David Hare has argued this week that musicals are strangling the growth of straight plays in the West End. I have some sympathy with his point, but it is one that could have been made anytime in the past two decades, during which there has never been less than 25 tune-and-toe shows in the commercial sector. What is curious is Hare’s timing, since right now three London theatres traditionally associated with straight plays happen to be housing quite exceptional musicals.

Hare seizes on Oklahoma!’s occupation of the beautiful Wyndham’s theatre. Director Daniel Fish, however, has done precisely what the best directors of classic plays have been doing for ages: he gives us a fresh perspective on a familiar work without (well, almost without) altering the text. Instead of the usual gung-ho hymn to rural America, we get a dark, disturbing study of the victimisation of the outsider – in this case Jud Fry – by a small, self-regarding community.

Nicholas Hytner’s production of Guys and Dolls at the Bridge theatre, meanwhile, equally justifies the colonisation of a space usually reserved for plays. His immersive staging turns Damon Runyon’s colourful fable into a restless urban kaleidoscope. Bunny Christie’s set even matches the wit of Frank Loesser’s lyrics and Abe Burrows’s book: when, for instance, the perennially engaged Miss Adelaide tries to decide whether or not to ditch her beau, the neon-lit street signs dazzlingly switch between Walk and Don’t Walk.

Even if I have a few qualifications about Rebecca Frecknall’s production of Cabaret at the Playhouse – which misses the point that the Emcee should only gradually turn from an ingratiating host (“Wilkommen!”) into a grotesque symbol of nazism – it too offers an invigoratingly original take on a classic show.

Where I do agree with Hare is in his hunger for new work. But the future is not entirely bleak. Plays by Jack Thorne, James Graham and Deborah Bruce are about to open at the National. Peter Morgan’s magnificent Patriots, dealing with the decline of a Russian oligarch and the rise of Vladimir Putin, shortly transfers from the Almeida to the West End. And, while we eagerly await the arrival of A Little Life at the Harold Pinter theatre, there are new plays in prospect from Jack Thorne (again) at the Donmar, Ryan Calais Cameron at the Kiln and Timberlake Wertenbaker at Jermyn Street. And this is just in London.

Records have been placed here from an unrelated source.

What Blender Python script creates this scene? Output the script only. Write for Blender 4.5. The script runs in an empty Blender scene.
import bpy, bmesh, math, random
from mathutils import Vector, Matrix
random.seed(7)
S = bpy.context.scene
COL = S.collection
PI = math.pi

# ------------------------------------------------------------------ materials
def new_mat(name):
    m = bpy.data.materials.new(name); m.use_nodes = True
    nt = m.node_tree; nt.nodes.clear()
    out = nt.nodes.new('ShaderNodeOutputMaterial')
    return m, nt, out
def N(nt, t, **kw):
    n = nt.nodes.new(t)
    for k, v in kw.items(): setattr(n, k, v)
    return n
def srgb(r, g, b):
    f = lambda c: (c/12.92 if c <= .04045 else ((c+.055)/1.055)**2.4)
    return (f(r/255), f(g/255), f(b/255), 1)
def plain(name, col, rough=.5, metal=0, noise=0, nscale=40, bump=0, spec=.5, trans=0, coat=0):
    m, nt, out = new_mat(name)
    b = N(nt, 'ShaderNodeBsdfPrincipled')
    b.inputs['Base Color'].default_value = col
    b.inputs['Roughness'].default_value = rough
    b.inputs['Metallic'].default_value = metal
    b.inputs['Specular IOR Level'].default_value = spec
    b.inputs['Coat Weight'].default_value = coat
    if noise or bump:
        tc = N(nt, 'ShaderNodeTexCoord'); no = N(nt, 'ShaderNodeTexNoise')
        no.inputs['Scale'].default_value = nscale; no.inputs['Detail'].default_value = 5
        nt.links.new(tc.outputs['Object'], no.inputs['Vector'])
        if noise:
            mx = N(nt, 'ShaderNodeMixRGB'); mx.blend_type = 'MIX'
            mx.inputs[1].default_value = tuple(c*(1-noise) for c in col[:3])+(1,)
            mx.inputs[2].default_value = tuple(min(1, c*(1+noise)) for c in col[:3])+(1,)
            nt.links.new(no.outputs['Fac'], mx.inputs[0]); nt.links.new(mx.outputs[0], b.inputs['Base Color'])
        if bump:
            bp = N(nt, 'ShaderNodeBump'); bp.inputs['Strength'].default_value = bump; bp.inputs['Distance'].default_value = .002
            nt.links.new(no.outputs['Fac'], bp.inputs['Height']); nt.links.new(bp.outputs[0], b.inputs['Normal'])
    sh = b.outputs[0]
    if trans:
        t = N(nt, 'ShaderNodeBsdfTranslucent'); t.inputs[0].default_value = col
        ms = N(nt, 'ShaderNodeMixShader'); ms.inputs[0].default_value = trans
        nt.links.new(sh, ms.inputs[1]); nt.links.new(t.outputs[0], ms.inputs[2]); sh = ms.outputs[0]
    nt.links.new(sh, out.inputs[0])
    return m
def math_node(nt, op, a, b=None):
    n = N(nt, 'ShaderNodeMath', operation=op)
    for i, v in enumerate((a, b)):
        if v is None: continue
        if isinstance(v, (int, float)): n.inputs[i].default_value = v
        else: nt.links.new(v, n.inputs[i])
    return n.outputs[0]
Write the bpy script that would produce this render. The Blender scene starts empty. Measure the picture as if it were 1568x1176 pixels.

My real concern, in viewing the ecology of British theatre, is the virtual disappearance of the classics both in London and the regions. Looking at a theatre magazine for September 1966, I noticed that you could find plays by Shakespeare, Congreve, Pinero and O’Casey at the Old Vic; European work by Dürrenmatt, Duras and Mrożek at the Aldwych; Alfred Jarry’s Ubu Roi at the Royal Court; and plays by Shaw and Wilde in the West End. Today, that looks like untold riches. While David Hare is worried about the unhealthy dominance of the musical, I am even more concerned about the idea of a theatre cut off from its past and the best of contemporary Europe.